* Requirements
Write out the entire listing below exactly, with the pictures left out.

* Entries
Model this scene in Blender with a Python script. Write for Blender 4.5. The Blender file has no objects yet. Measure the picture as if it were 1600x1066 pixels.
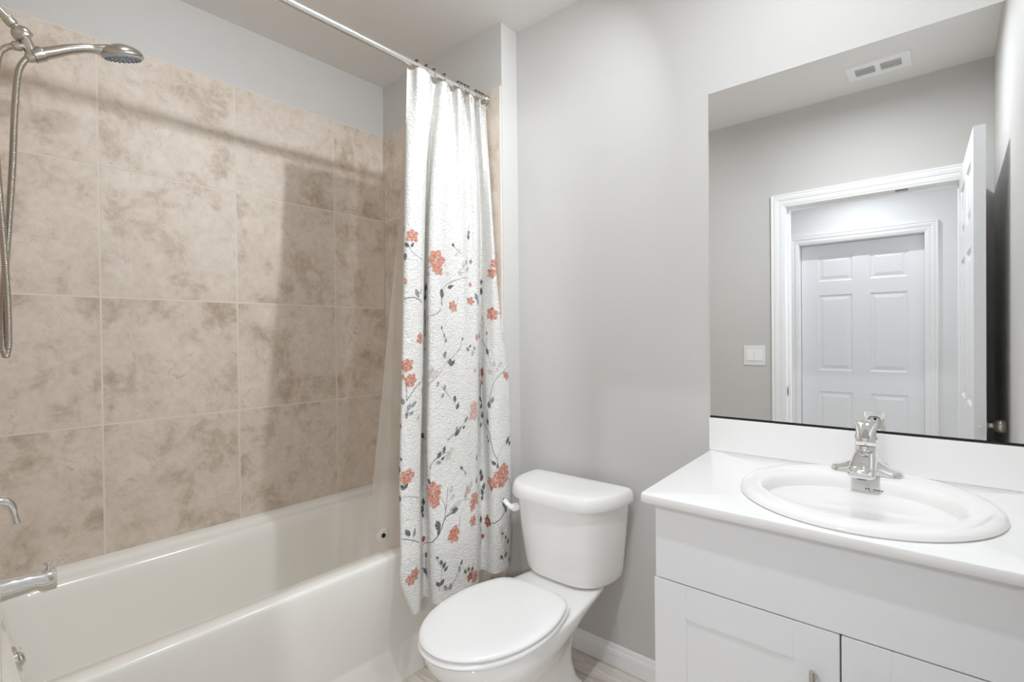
import bpy, bmesh, math, random
import numpy as np
from mathutils import Vector, Matrix

PI = math.pi
H = 1.278            # eye height; most heights below are measured from eye level
C = bpy.context.scene.collection
random.seed(4)

# ------------------------------------------------------------------ camera
cam_data = bpy.data.cameras.new('camera')
cam_data.sensor_width = 36.0
cam_data.lens = 792.0 / 1600.0 * 36.0
cam_data.clip_start = 0.01
cam = bpy.data.objects.new('camera', cam_data)
C.objects.link(cam)
yaw, roll, pitch = math.radians(40.7), math.radians(0.61), -math.atan(7.0 / 792.0)
fw = Vector((-math.sin(yaw), math.cos(yaw), 0)); rt = Vector((math.cos(yaw), math.sin(yaw), 0)); up = Vector((0, 0, 1))
f2 = fw * math.cos(pitch) + up * math.sin(pitch)
u2 = up * math.cos(pitch) - fw * math.sin(pitch)
r3 = rt * math.cos(roll) - u2 * math.sin(roll)
u3 = u2 * math.cos(roll) + rt * math.sin(roll)
M4 = Matrix.Identity(4)
for i in range(3):
    M4[i][0], M4[i][1], M4[i][2] = r3[i], u3[i], -f2[i]
M4[2][3] = H
cam.matrix_world = M4
bpy.context.scene.camera = cam

# ------------------------------------------------------------------ world, exposure, lights
w = bpy.data.worlds.new('world'); bpy.context.scene.world = w
w.use_nodes = True
w.node_tree.nodes['Background'].inputs[0].default_value = (0.9, 0.95, 1, 1)
w.node_tree.nodes['Background'].inputs[1].default_value = 0.3
vs = bpy.context.scene.view_settings
vs.view_transform = 'Standard'; vs.look = 'None'; vs.gamma = 1.0; vs.use_curve_mapping = False
vs.exposure = 0.04
bpy.context.scene.cycles.max_bounces = 16; bpy.context.scene.cycles.diffuse_bounces = 10
CEIL = 1.345 + H

def lamp(name, x, y, z, size, power, col=(1, 1, 1), aim=(0, 0, -1), spread=PI):
    d = bpy.data.lights.new(name, 'AREA'); d.shape = 'DISK'; d.size = size; d.energy = power; d.color = col; d.spread = spread
    o = bpy.data.objects.new(name, d); C.objects.link(o); o.location = (x, y, z)
    o.rotation_euler = Vector(aim).to_track_quat('-Z', 'Y').to_euler()
    return o
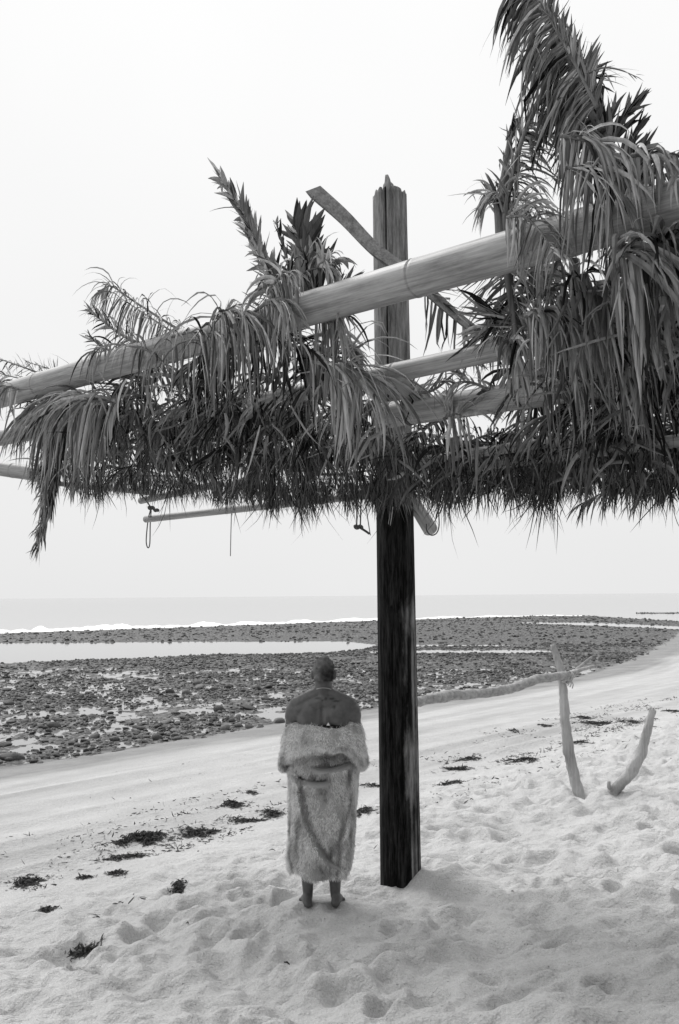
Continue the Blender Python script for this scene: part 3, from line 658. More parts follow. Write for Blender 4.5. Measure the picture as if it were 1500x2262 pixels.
# -- far left
frond(A((140, 850), (70, 818), (-40, 780), off=.14), 34, .26, .014, (24, 26), .4, (1, 1, .8), .0, .012, .55, Nh=NA)
frond(A((150, 860), (60, 840), (-40, 815), off=.10), 34, .24, .014, (22, 30), .7, (1, 1, .8), .0, .010, .6, Nh=NA)
frond(A((40, 860), (0, 852), (-50, 850), off=-.12), 24, .42, .018, (70, 70), 2.5, (1, 1, .8), .0, .010, .5, Nh=-VV)
frond(A((130, 830), (110, 815), (60, 800), off=.15), 16, .15, .012, (40, 20), .1, (1, 1, .6), .0, .008, .45, Nh=NA)
frond(R((250, 905), (180, 880), (110, 880), (40, 930)), 50, .55, .026, (60, 65), 2.0, (.9, 1, .8), .0, .014, .36, Nh=-VV)
frond(R((220, 900), (150, 890), (90, 905), off=-.14), 40, .72, .030, (70, 70), 2.5, (.9, 1, .9), .0, .014, .42, Nh=-VV)
frond(R((260, 890), (200, 880), (150, 890), off=-.18), 26, .62, .032, (70, 70), 2.4, (.9, 1, .9), .0, .012, .58, Nh=-VV)
drp = frond(R((125, 905), (112, 990), (100, 1090), (86, 1215), off=-.10), 110, .44, .026, (20, 22), .7, (1.0, 1, .8), .0, .016, .24, Nh=-VV, jit=.08, brk=.03)
drp['label'] = 'longest drooping frond, pointed, hanging at the left end'
frond(R((135, 940), (125, 1020), (112, 1110), (95, 1180), off=-.03), 90, .46, .028, (24, 26), .8, (1.0, 1, .7), .0, .014, .12, Nh=-VV, jit=.1, brk=.04)
frond(R((200, 910), (185, 990), (165, 1060), off=-.06), 50, .5, .030, (30, 30), 1.0, (1.0, 1, .6), .0, .012, .34, Nh=-VV, jit=.2)
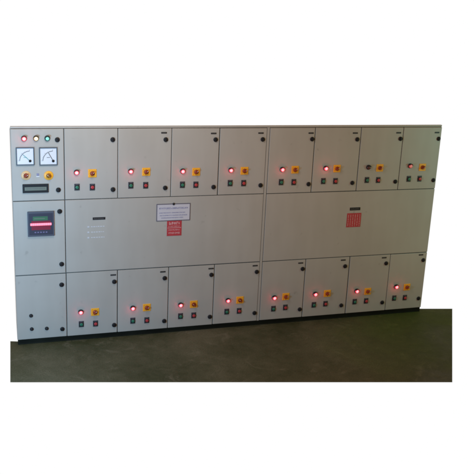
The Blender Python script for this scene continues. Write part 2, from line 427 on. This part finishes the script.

* Output of the task
Model this scene in Blender with a Python script. Write for Blender 4.5. The Blender file has no objects yet. Measure the picture as if it were 1600x1066 pixels.
import bpy, bmesh, math, random
import numpy as np
from mathutils import Vector, Matrix

PI = math.pi
H = 1.278            # eye height; most heights below are measured from eye level
C = bpy.context.scene.collection
random.seed(4)

# ------------------------------------------------------------------ camera
cam_data = bpy.data.cameras.new('camera')
cam_data.sensor_width = 36.0
cam_data.lens = 792.0 / 1600.0 * 36.0
cam_data.clip_start = 0.01
cam = bpy.data.objects.new('camera', cam_data)
C.objects.link(cam)
yaw, roll, pitch = math.radians(40.7), math.radians(0.61), -math.atan(7.0 / 792.0)
fw = Vector((-math.sin(yaw), math.cos(yaw), 0)); rt = Vector((math.cos(yaw), math.sin(yaw), 0)); up = Vector((0, 0, 1))
f2 = fw * math.cos(pitch) + up * math.sin(pitch)
u2 = up * math.cos(pitch) - fw * math.sin(pitch)
r3 = rt * math.cos(roll) - u2 * math.sin(roll)
u3 = u2 * math.cos(roll) + rt * math.sin(roll)
M4 = Matrix.Identity(4)
for i in range(3):
    M4[i][0], M4[i][1], M4[i][2] = r3[i], u3[i], -f2[i]
M4[2][3] = H
cam.matrix_world = M4
bpy.context.scene.camera = cam

# ------------------------------------------------------------------ world, exposure, lights
w = bpy.data.worlds.new('world'); bpy.context.scene.world = w
w.use_nodes = True
w.node_tree.nodes['Background'].inputs[0].default_value = (0.9, 0.95, 1, 1)
w.node_tree.nodes['Background'].inputs[1].default_value = 0.3
vs = bpy.context.scene.view_settings
vs.view_transform = 'Standard'; vs.look = 'None'; vs.gamma = 1.0; vs.use_curve_mapping = False
vs.exposure = 0.04
bpy.context.scene.cycles.max_bounces = 16; bpy.context.scene.cycles.diffuse_bounces = 10
CEIL = 1.345 + H

def lamp(name, x, y, z, size, power, col=(1, 1, 1), aim=(0, 0, -1), spread=PI):
    d = bpy.data.lights.new(name, 'AREA'); d.shape = 'DISK'; d.size = size; d.energy = power; d.color = col; d.spread = spread
    o = bpy.data.objects.new(name, d); C.objects.link(o); o.location = (x, y, z)
    o.rotation_euler = Vector(aim).to_track_quat('-Z', 'Y').to_euler()
    return o
Continue the Blender Python script for this scene: part 3, from line 658. More parts follow. Write for Blender 4.5. Measure the picture as if it were 1500x2262 pixels.
# -- far left
frond(A((140, 850), (70, 818), (-40, 780), off=.14), 34, .26, .014, (24, 26), .4, (1, 1, .8), .0, .012, .55, Nh=NA)
frond(A((150, 860), (60, 840), (-40, 815), off=.10), 34, .24, .014, (22, 30), .7, (1, 1, .8), .0, .010, .6, Nh=NA)
frond(A((40, 860), (0, 852), (-50, 850), off=-.12), 24, .42, .018, (70, 70), 2.5, (1, 1, .8), .0, .010, .5, Nh=-VV)
frond(A((130, 830), (110, 815), (60, 800), off=.15), 16, .15, .012, (40, 20), .1, (1, 1, .6), .0, .008, .45, Nh=NA)
frond(R((250, 905), (180, 880), (110, 880), (40, 930)), 50, .55, .026, (60, 65), 2.0, (.9, 1, .8), .0, .014, .36, Nh=-VV)
frond(R((220, 900), (150, 890), (90, 905), off=-.14), 40, .72, .030, (70, 70), 2.5, (.9, 1, .9), .0, .014, .42, Nh=-VV)
frond(R((260, 890), (200, 880), (150, 890), off=-.18), 26, .62, .032, (70, 70), 2.4, (.9, 1, .9), .0, .012, .58, Nh=-VV)
drp = frond(R((125, 905), (112, 990), (100, 1090), (86, 1215), off=-.10), 110, .44, .026, (20, 22), .7, (1.0, 1, .8), .0, .016, .24, Nh=-VV, jit=.08, brk=.03)
drp['label'] = 'longest drooping frond, pointed, hanging at the left end'
frond(R((135, 940), (125, 1020), (112, 1110), (95, 1180), off=-.03), 90, .46, .028, (24, 26), .8, (1.0, 1, .7), .0, .014, .12, Nh=-VV, jit=.1, brk=.04)
frond(R((200, 910), (185, 990), (165, 1060), off=-.06), 50, .5, .030, (30, 30), 1.0, (1.0, 1, .6), .0, .012, .34, Nh=-VV, jit=.2)
The Blender Python script for this scene continues. Write part 2, from line 427 on. This part finishes the script.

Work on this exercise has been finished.